Pahrump Correspondence – August 2019


Drink some great wine and watch people stomp grapes

Contestants stomping grapes at the annual Pahrump Winery Grape Stomp (Photo by Horace Langford Jr.)

Each year the Pahrump Valley Winery has its annual Grape Stomp which attracts about 3,000 people from all over. The Pahrump Grape Stomp celebrates the end of the grape harvest. It is a festival centered around the stomping of the grapes, an age old tradition which many wineries used to juice the grapes, as was so vividly displayed on the “I Love Lucy” show. (Now I’m dating myself.)

Don’t worry, you haven’t missed the signup. You can still sign up for the competition. The winery says stay tuned to their website and there will be a sign-up sheet for the Stomp. Last year it was $50 to compete, and that gives you free entrance and complimentary wine tasting. For those not competing, general admission is $10-$20, and this year it will be on Oct. 5-6.

Photo by Horace Langford Jr.

“It might be different this year,” says Lynn, an employee at the winery.  “It takes two days to get through all the contestants, and usually around 150 teams are willing to get all slimy and sticky.” And, contrary to popular belief, the winery does not use the grapes from the competition to make wine.

In addition to the stomping of grapes and the tasting of wine, the small festival has vendors where local artists sell their wares and some great food.  If you don’t like huge crowds, this festival is for you. It’s one of my favorite Pahrump festivals for this very reason.

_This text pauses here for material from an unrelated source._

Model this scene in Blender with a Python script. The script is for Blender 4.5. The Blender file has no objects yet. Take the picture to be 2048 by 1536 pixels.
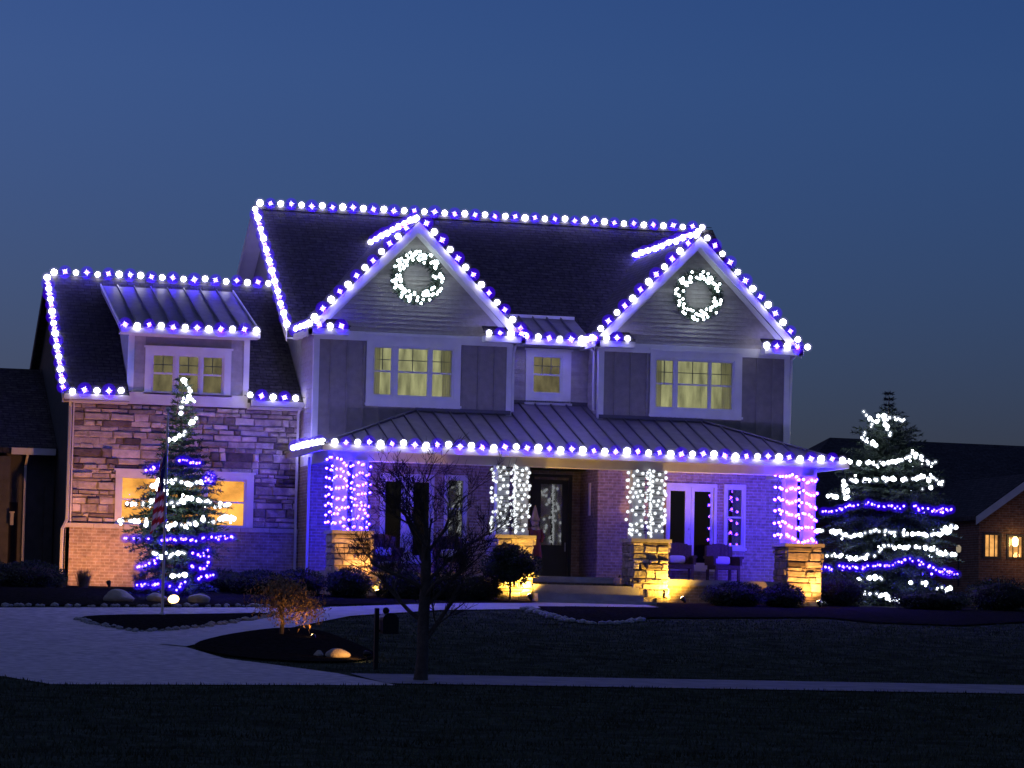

The Grape Stomp is small and intimate, a place where one can sit and enjoy the atmosphere. The winery usually puts large tables out in the shade so people can watch the grape stomping contest while they enjoy a glass or two of their favorite wine. On a typical Grape Stomp weekend, the winery sells about 450 cases of wine. The new management promises this year’s Grape Stomp will be bigger and better.

Staff member pours grape juice into a measuring cup to determine the winner of the Grape Stomp. (Photo by Horace Langford Jr.)

The Pahrump Valley Winery has about two acres of grape vines on the property and another 26 off the property. The winery was voted the best in the state in 2015, 2016 and 2017 by Nevada Magazine. Since 2004, the winery has garnered nearly 430 National Wine Awards. The winery makes wine at the location and gets from 50 to 60 tons of grapes produced in the Silver State, along with grapes produced in California. It has been open since 1990. The first family to own the winery was the Sanders family. In 2003, the Loken family bought it and then sold it this year to the new owners.

The state of Nevada is slowly growing as a wine state. According to the Pahrump Valley Times, in 2005 the state harvested only one ton of Nevada grapes. In 2017, 35 tons were harvested, and in 2019 they expect 50-60 tons of grapes.

Craft vendors sell their wares at the annual Pahrump Winery Grape Stomp (Photo by Horace Langford Jr.)

By October, fall is in full swing in the desert and the temperatures are finally down to normal levels of 80-90 degrees. People can stay at the winery, which rents cottages, or there are four hotels in town and a multitude of RV parks.

Pahrump has two wineries at the moment and is looking to open a third. Sanders Winery is located at 3780 Kellogg Road, 775-727-1776. Stop in and see them, too. The winery is easy to get to and is located at 3810 Winery Road off of Highway 160 on the south side of town. The phone number is 775-751-7800. The hours of operation are from 10:30 a.m. to 9 p.m. seven days a week.